Following a statement about creating green belts in the House of Commons on 26 April Duncan Sandys, minister of housing and local government, sent a circular (No 42/55) last month to local planning authorities in England and Wales drawing their attention to the importance of checking the unrestricted sprawl of the built-up areas, and of safeguarding the surrounding Countryside against further encroachment.

The minister is satisfied, states the circular, that the only effective way to achieve this objective is by the formal designation of clearly defined green belts around the areas concerned. The minister accordingly recommends planning authorities to consider establishing a green belt wherever this is desirable for the following reasons.

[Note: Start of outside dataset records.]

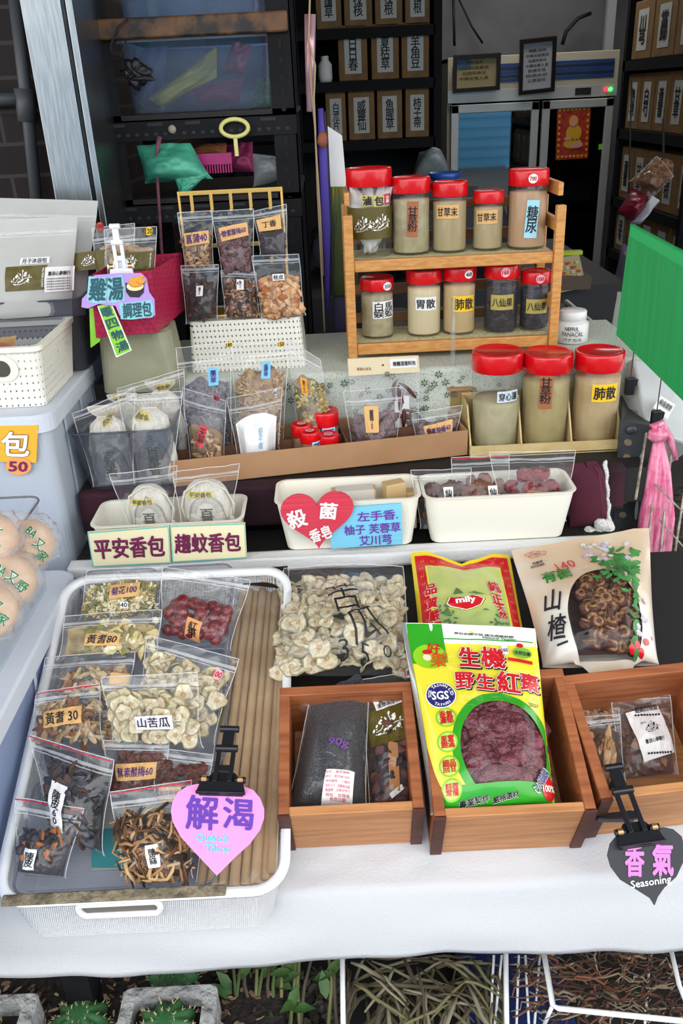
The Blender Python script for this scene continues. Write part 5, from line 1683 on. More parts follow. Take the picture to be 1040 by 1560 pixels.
strokes(q, .54, .0, [[(.006 * math.cos(t) * .3, .006 * math.sin(t) * .3), (.006 * math.cos(t), .006 * math.sin(t))] for t in [i * .785 for i in range(8)]], .0014, INK, p, 'flower_stamp', hh=.006)
b.bits(f_sliver(.05, .004, .3), 16, [M('dark red chili', '#5a1e18', .6), M('brown stick', '#5c4030', .7)], .1, .75, .5, .85, 'spice_sticks', tilt=.3, deep=.2)
rect(b, .75, .45, .03, .07, PAPER, b.root, 'paper_insert', hh=-.003)
# four little jars
g = 'little red lidded jars in the divided carton'
SPI = M('spice brown', '#8a6844', .8, var=('#6e5030', 40))
for lb, pxb, pyb, pxt, pyt, w_, yy, lx, tx in (('tallest little red lidded spice jar in the divided carton', 496, 700, 495, 622, 44, 1.555, None, None), ('little red lidded spice jar nearest the carton divider', 462, 704, 460, 643, 33, 1.528, None, None), ('little red lidded spice jar in the middle of its group', 474, 708, 472, 654, 32, 1.505, (484, 683), '玉'), ('little red lidded spice jar with a pale blue label in front', 501, 706, 501, 659, 33, 1.508, (500, 690), '丁香')):
    r_, c, l_, x_ = jar(lb, pxb, pyb, pxt, pyt, w_, yy, .9365, SPI, group=g, lidf=.34 if w_ < 40 else .34, name='spice_jar')
    if lx:
        lab(c, lx[0], lx[1] - 2, 14 if tx == '玉' else 22, 18, tx, LBLUE, PURI, r_, bold=.03)
    if w_ > 40:
        lab(c, 501, 659, 20, 14, '丁', LBLUE, PURI, r_, bold=.03)
    x, y, z, rr, h = x_
    q = Quad([V((x - rr, y + rr, z + h)), V((x + rr, y + rr, z + h)), V((x + rr, y - rr, z + h)), V((x - rr, y - rr, z + h))])
    p = poly(q, .5, .5, ell(rr * .42, rr * .42), PINKS, r_, 'lid_sticker', hh=.0006)
    lettering(q, .5, .5, rr * .5, rr * .4, '50' if w_ < 40 else '100', REDI, p, hh=.0012, bold=.02)
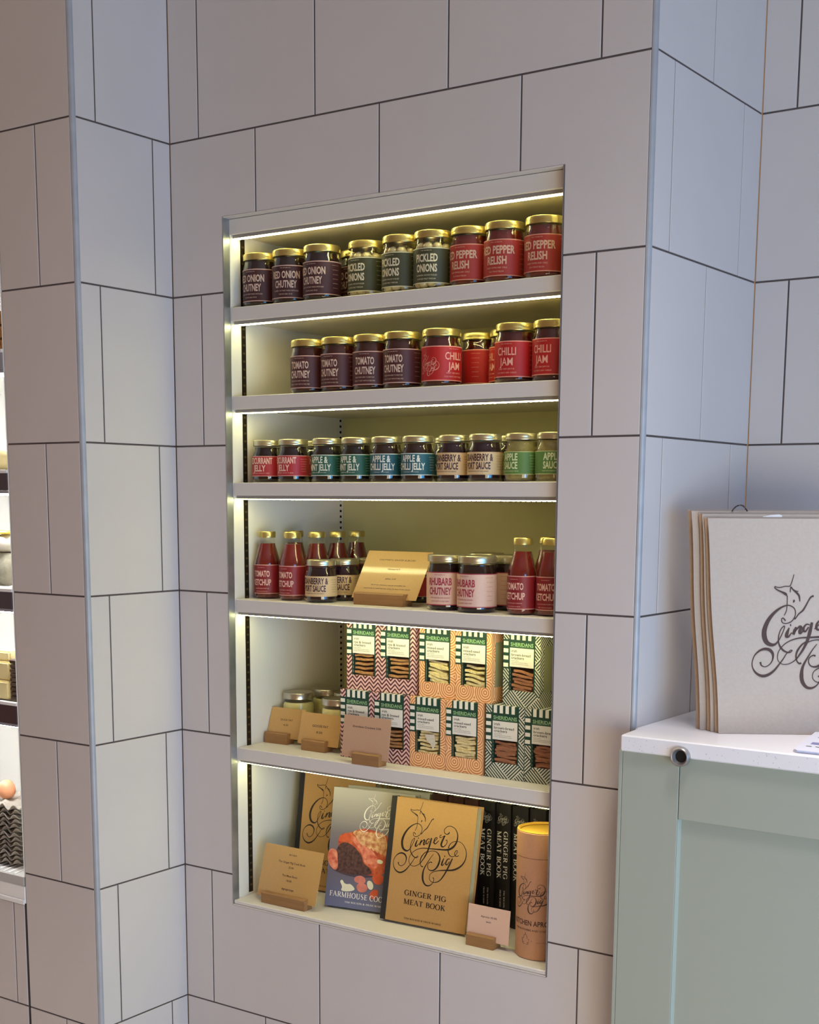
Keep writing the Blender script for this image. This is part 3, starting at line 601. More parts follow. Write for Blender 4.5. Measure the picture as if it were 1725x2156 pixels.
def carton(kind, x, y, z, rz, label, seed, lines, gap=.0052, tilt=0.0):
    t = thing('cracker_carton', label, 'box', (x, y, z), rz, 'cracker cartons in two rows')
    wx0, wx1, wz0, wz1 = .197*BW, .825*BW, .212*BH, .532*BH
    bm = bmesh.new()
    th = .0008
    for a, b, c, d in ((0, wx0, 0, BH), (wx1, BW, 0, BH), (wx0, wx1, 0, wz0), (wx0, wx1, wz1, BH)): bbox(bm, a, b, 0, th, c, d)
    bbox(bm, 0, th, th, BD, 0, BH); bbox(bm, BW-th, BW, th, BD, 0, BH); bbox(bm, th, BW-th, BD-th, BD, 0, BH); bbox(bm, th, BW-th, th, BD-th, 0, th); bbox(bm, th, BW-th, th, BD-th, BH-th, BH)
    part('carton_body', fin(bm, 'carton_body'), t, PT[kind])
    bm = bmesh.new()                      # dark green printed field round the window, tray liner behind it
    gx0, gx1 = .158*BW, .860*BW; gz0, gz1 = wz0, BH
    for a, b, c, d in ((gx0, wx0, gz0, gz1), (wx1, gx1, gz0, gz1), (wx0, wx1, wz1, gz1), (0, gx0, .5*BH, .895*BH)): bbox(bm, a, b, -.00025, -.00005, c, d)
    bbox(bm, gx0, gx1, th, BD-th, BH+.00005, BH+.0002)
    bbox(bm, wx0-.001, wx0-.0002, th+.0002, BD-.002, wz0, wz1); bbox(bm, wx1+.0002, wx1+.001, th+.0002, BD-.002, wz0, wz1)
    gp = part('printed_field', fin(bm, 'printed_field'), t, GREEN)
    bm = bmesh.new()
    for i in range(4):
        zc = BH*(.842-.0975*i); bbox(bm, .0006, .137*BW, -.0005, -.0003, zc-.0037, zc+.0037)
    s = part('white_square', fin(bm, 'white_square'), t, STRIPE); s['kind'] = 'stuff'
    bm = bmesh.new()
    for i in range(4):
        xc = BW*(.247+.1545*i); bbox(bm, xc-.0036, xc+.0036, -.0005, -.0003, .897*BH, BH); bbox(bm, xc-.0036, xc+.0036, -.0005, BD-th, BH+.00025, BH+.0004)
    s = part('awning_stripe', fin(bm, 'awning_stripe'), t, STRIPE); s['kind'] = 'stuff'
    lx0, lx1, lz0, lz1 = .182*BW, .828*BW, .532*BH, .787*BH
    lb = part('label', box('label', lx0, lx1, -.0006, -.0003, lz0, lz1), t, LABELW)
    fl = Flat(); xx = lx0+.0035
    def left(s, h, zz, wd, bold=.0):
        vf = fit(s, wd, h, bold); fl.add(([(a+wd/2+xx, b+zz) for a, b in vf[0]], vf[1]))
    left('irish', .0050, lz1-.0080, .0125, .012); left(lines[0], .0050, lz1-.0150, {'rye': .0420, 'mixed': .0380, 'brown': .0435}[kind], .012); left(lines[1], .0050, lz1-.0208, .0285, .012)
    part('lettering', fl.mesh(lambda a, b: (a, -.00075, b), 'lettering'), lb, GREYINK); fl = Flat()
    left('hand crafted', .0016, lz1-.0246, .0165); left('with stoneground wholemeal flour', .0016, lz1-.0276, .0380); left('perfect with farmhouse cheese', .0016, lz1-.0306, .0390)
    part('small_print', fl.mesh(lambda a, b: (a, -.00075, b), 'small_print'), lb, GREYINK)['kind'] = 'stuff'
    fl = Flat().add(fit('SHERIDANS', .0515, .0068, .018), .505*BW, .812*BH)
    fl.rect(.2*BW, .81*BW, .803*BH, .8055*BH)
    part('wordmark', fl.mesh(lambda a, b: (a, -.0005, b), 'wordmark'), gp, PALEGREEN)
    part('window_film', box('window_film', wx0, wx1, .0002, .0004, wz0, wz1), t, FILM)
    part('side_print', box('side_print', BW+.00005, BW+.0003, .012, BD-.002, .03, .115), t, CGREEN)
    rn = random.Random(seed); zz = .018
    while zz < wz1-.002:
        o = part('cracker', CKM[kind][rn.randrange(5)], t, CK[kind], (BW*.51+rn.uniform(-.0025, .0035), .0232+rn.uniform(-.0012, .0025), zz))
        o.rotation_euler = (rn.uniform(-.03, .05), tilt+rn.uniform(-.05, .05), rn.uniform(-.06, .06)); zz += gap*rn.uniform(.8, 1.25)
    return t
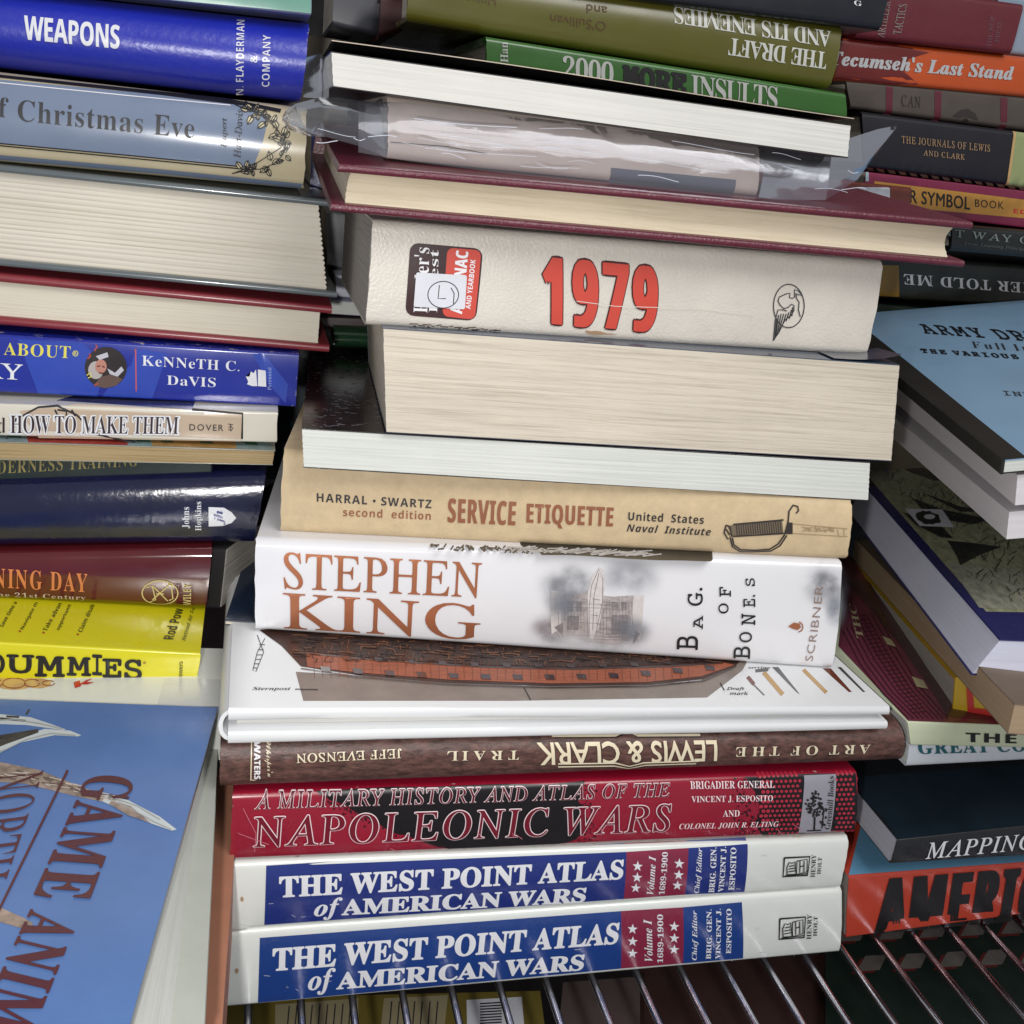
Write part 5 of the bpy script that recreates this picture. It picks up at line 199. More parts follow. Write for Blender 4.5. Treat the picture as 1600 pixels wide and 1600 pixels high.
def glyphs(s, st, wt, sp, fx=0, fy=0, pad=None):
    pdx, pdy = pad or (fx, fy)
    if not TAB:
        for q, d in FONT.items():
            for w in d.split(' '):
                adv = dec(w[1:3])[0]; TAB[q, w[0]] = (adv, [dec2(x) for x in w[3:].split('"') if x])
    q = 'i' if st == 'r' else st; x = 0; vs = []; fs = []; sh = .27 if st == 'r' else 0
    cps = [(0, 0)] + ([(-fx, 0), (fx, 0)] if fx else []) + ([(0, -fy), (0, fy)] if fy else []) + ([(sx * fx * .75, sy * fy * .75) for sx in (-1, 1) for sy in (-1, 1)] if fx and fy else [])
    for n, ch in enumerate(s):
        if ch == ' ': x += .30 * sp; continue
        V, F = glyph(q, ch, wt)
        for m, (dx, dy) in enumerate(cps):
            b = len(vs); vs += [(v[0] - v[1] * sh + x + dx, v[1] + dy, m * .12 + (n % 2) * .06) for v in V]; fs += [tuple(i + b for i in f) for f in F]
        x += (TAB[q, ch][0] + 2 * pdx) * sp
    x0 = min(v[0] for v in vs); x1 = max(v[0] for v in vs); y0 = min(v[1] for v in vs); y1 = max(v[1] for v in vs)
    x0 -= pdx - fx; x1 += pdx - fx; y0 -= pdy - fy; y1 += pdy - fy
    return [((v[0] - x0) / (x1 - x0), (v[1] - y0) / (y1 - y0), v[2]) for v in vs], fs
def T(face, s, BL, BR, TL, m, st='sb', wt=0.0, sp=1.0, layer=3, name='lettering', fx=0, fy=0, pad=None):
    if wt > 0: fx += wt; fy += wt * .6; wt = 0
    vs, fs = glyphs(s, st, wt, sp, fx, fy, pad); a, b, c = face.inv(*BL), face.inv(*BR), face.inv(*TL); q = []
    for v in vs: p = a + (b - a) * v[0] + (c - a) * v[1]; q.append((p.x, p.y, v[2]))
    return put(face, q, fs, m, name, layer)
def P(face, px, m, layer=1, name='printed_panel'):
    pts = [face.inv(*p) for p in px]; return put(face, pts, [tuple(range(len(pts)))], m, name, layer)
def PS(face, polys, m, layer=1, name='printed_shapes'):
    if len(polys) <= 6:
        for k, q in enumerate(polys): o = put(face, [face.inv(*p) for p in q], [tuple(range(len(q)))], m, name, layer + k * .04)
        return o
    pts = []; fs = []
    for q in polys:
        fs.append(tuple(range(len(pts), len(pts) + len(q)))); pts += [face.inv(*p) for p in q]
    o = put(face, pts, fs, m, name, layer)
    if len(polys) > 6 and name != 'star': o['kind'] = 'stuff'
    return o
def line_polys(pts, w, closed=False):
    """ribbon segments round a polyline (photo pixels)"""
    q = [Vector(p) for p in pts]; n = len(q); L = []; R = []
    for i in range(n):
        a = q[i - 1] if (i or closed) else q[i]; b = q[(i + 1) % n] if (i < n - 1 or closed) else q[i]
        d = (b - a).normalized() if (b - a).length > 1e-6 else Vector((1, 0)); nn = Vector((-d.y, d.x)) * (w / 2)
        L.append(q[i] + nn); R.append(q[i] - nn)
    out = []
    for i in range(n if closed else n - 1):
        j = (i + 1) % n; out.append([L[i], L[j], R[j], R[i]])
    return out
def S(face, strokes, w, m, layer=3, name='line_drawing'):
    polys = []
    for k, s in enumerate(strokes):
        polys += line_polys(s, w)
    pts = []; fs = []
    for k, q in enumerate(polys):
        fs.append(tuple(range(len(pts), len(pts) + 4)))
        for p in q: v = face.inv(p[0], p[1]); pts.append((v.x, v.y, (k % 5) * .05))
    o = put(face, pts, fs, m, name, layer)
    if len(strokes) > 1: o['kind'] = 'stuff'
    return o
def ell(cx, cy, rx, ry, n=28, a0=0, a1=360, tilt=0):
    o = []
    for i in range(n + (0 if a1 - a0 >= 360 else 1)):
        t = math.radians(a0 + (a1 - a0) * i / n); x, y = rx * math.cos(t), ry * math.sin(t); c, s = math.cos(math.radians(tilt)), math.sin(math.radians(tilt))
        o.append((cx + x * c - y * s, cy + x * s + y * c))
    return o
def rrect(TL, TR, BR, BL, r=.12, n=4):
    q = [Vector(p) for p in (TL, TR, BR, BL)]; o = []
    h = min((q[1] - q[0]).length, (q[3] - q[0]).length) * r
    for i in range(4):
        a, b, c = q[i - 1], q[i], q[(i + 1) % 4]; d1 = (a - b).normalized() * h; d2 = (c - b).normalized() * h
        for k in range(n + 1):
            t = math.pi / 2 * k / n; o.append(tuple(b + d1 * (1 - math.sin(t)) + d2 * (1 - math.cos(t))))
    return o
def star(cx, cy, r, rot=0):
    return [(cx + (r if k % 2 == 0 else r * .4) * math.sin(math.radians(rot + 36 * k)), cy - (r if k % 2 == 0 else r * .4) * math.cos(math.radians(rot + 36 * k))) for k in range(10)]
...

  • To check the further growth of a large built-up area
  • To prevent neighbourhood towns from merging one into the other
  • To preserve the special character of a town.

Whenever practical, the circular continues, a green belt should be several miles wide so as to ensure an appreciable rural zone all around the built-up areas concerned.

Inside a green belt approval should not be given, except in special circumstances, for the change of use of existing buildings for purposes other than agriculture, sport, cemeteries, institutions standing in extensive grounds or other appropriate rural uses.

Apart from a strictly limited amount of “infilling” or “rounding off” (within boundaries to be defined in the town map) existing towns and villages inside a green belt should not be allowed to expand further. Even within the urban areas thus defined every effort should be made to prevent further building for industrial or commercial purposes since this, if allowed, would lead to a demand for more labour, which in turn would create a need for the development of additional land for housing.

A planning authority that wished to establish a green belt in its area should, after consulting any neighbouring planning authority affected, submit to the ministry as soon as possible a sketch plan indicating the approximate boundaries of the proposed belt.

In due course a detailed survey will be needed to define precisely the inner and outer boundaries of the green belt, as well as the boundaries of towns and villages within it.

The circular adds that this procedure may take some time to complete. Meanwhile it is desirable to prevent any further deterioration in the position. The minister therefore asks that where a planning authority has submitted a sketch plan for a green belt, it should forthwith apply provisionally.